• _Exercise aim_:
Return, without pictures, the lines from the start of the data through the one that contains "-0.8)), 0.5, 0.005)".

• _Source excerpt_:

━━━━━━━━━━━━━━━━━━━━━━━━━━━━━━

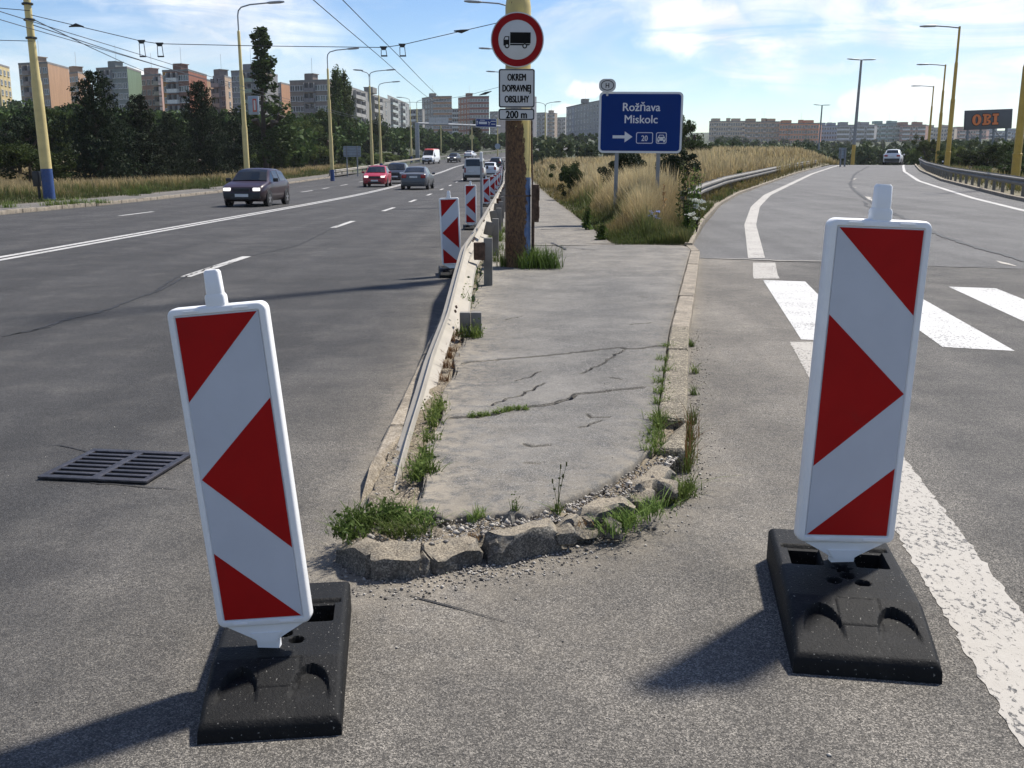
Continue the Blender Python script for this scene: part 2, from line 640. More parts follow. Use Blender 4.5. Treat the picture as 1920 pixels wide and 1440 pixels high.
pc = mixc(nt, cream, pc, mixc(nt, noise(nt, co, 14.0, 6.0, 0.7), (0.27, 0.24, 0.195), (0.38, 0.35, 0.30)))
setc(nt, bs, mixc(nt, wf, pc, ca))
bs.inputs['Roughness'].default_value = 0.75
bump(nt, bs, mth(nt, 'ADD', mth(nt, 'MULTIPLY', ga, 0.5), mth(nt, 'MULTIPLY', wf, -0.8)), 0.5, 0.005)

simple('bitumen', (0.012, 0.0115, 0.011), 0.7, var=0.3, vscale=30)
simple('soil', (0.085, 0.068, 0.045), 0.95, var=0.4, vscale=8, bmp=0.6, bscale=50)
simple('gravel', (0.21, 0.19, 0.165), 0.9, var=0.5, vscale=40)
simple('gravel_pale', (0.40, 0.37, 0.32), 0.9, var=0.3, vscale=40)
m, nt, bs, out = new_mat('island_soil')
co = obj_co(nt)
ca, da, ga = stones(nt, co, 170.0, (0.06, 0.05, 0.036), (0.17, 0.14, 0.10), (0.34, 0.29, 0.22))
setc(nt, bs, mixc(nt, smooth(nt, noise(nt, co, 7.0, 6.0, 0.7), 0.4, 0.65), ca, mixc(nt, noise(nt, co, 120.0, 4.0), (0.17, 0.135, 0.09), (0.33, 0.275, 0.19))))
bs.inputs['Roughness'].default_value = 0.95
bump(nt, bs, mth(nt, 'ADD', ga, noise(nt, co, 30.0, 6.0, 0.7)), 0.9, 0.01)
simple('gravel_dark', (0.10, 0.09, 0.08), 0.9, var=0.5, vscale=40)
simple('crack_dirt', (0.016, 0.013, 0.009), 0.95, var=0.5, vscale=40)
m, nt, bs, out = new_mat('kerb_cobbled')
co = obj_co(nt)
ca, da, ga = stones(nt, co, 95.0, (0.13, 0.11, 0.078), (0.27, 0.23, 0.165), (0.44, 0.385, 0.285))
cb, db, gb = stones(nt, co, 260.0, (0.6, 0.6, 0.6), (1, 1, 1), (1.4, 1.4, 1.35))
c = mixc(nt, 1.0, ca, cb, 'MULTIPLY')
c = nd(nt, 'ShaderNodeVectorMath', {0: c, 'Scale': smooth(nt, noise(nt, co, 6.0, 7.0, 0.7), 0.3, 0.7, 0.7, 1.1)}, operation='SCALE').outputs[0]
setc(nt, bs, c)
bs.inputs['Roughness'].default_value = 0.92
bump(nt, bs, mth(nt, 'ADD', mth(nt, 'MULTIPLY', da, -1.5), noise(nt, co, 40.0, 6.0, 0.7)), 0.9, 0.008)
simple('meadow_soil', (0.13, 0.11, 0.06), 0.95, var=0.4, vscale=0.5)
simple('terrain', (0.040, 0.050, 0.022), 0.95, var=0.45, vscale=0.06)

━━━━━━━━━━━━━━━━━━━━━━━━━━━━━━

• _Written answer_:
Continue the Blender Python script for this scene: part 2, from line 640. More parts follow. Use Blender 4.5. Treat the picture as 1920 pixels wide and 1440 pixels high.
pc = mixc(nt, cream, pc, mixc(nt, noise(nt, co, 14.0, 6.0, 0.7), (0.27, 0.24, 0.195), (0.38, 0.35, 0.30)))
setc(nt, bs, mixc(nt, wf, pc, ca))
bs.inputs['Roughness'].default_value = 0.75
bump(nt, bs, mth(nt, 'ADD', mth(nt, 'MULTIPLY', ga, 0.5), mth(nt, 'MULTIPLY', wf, -0.8)), 0.5, 0.005)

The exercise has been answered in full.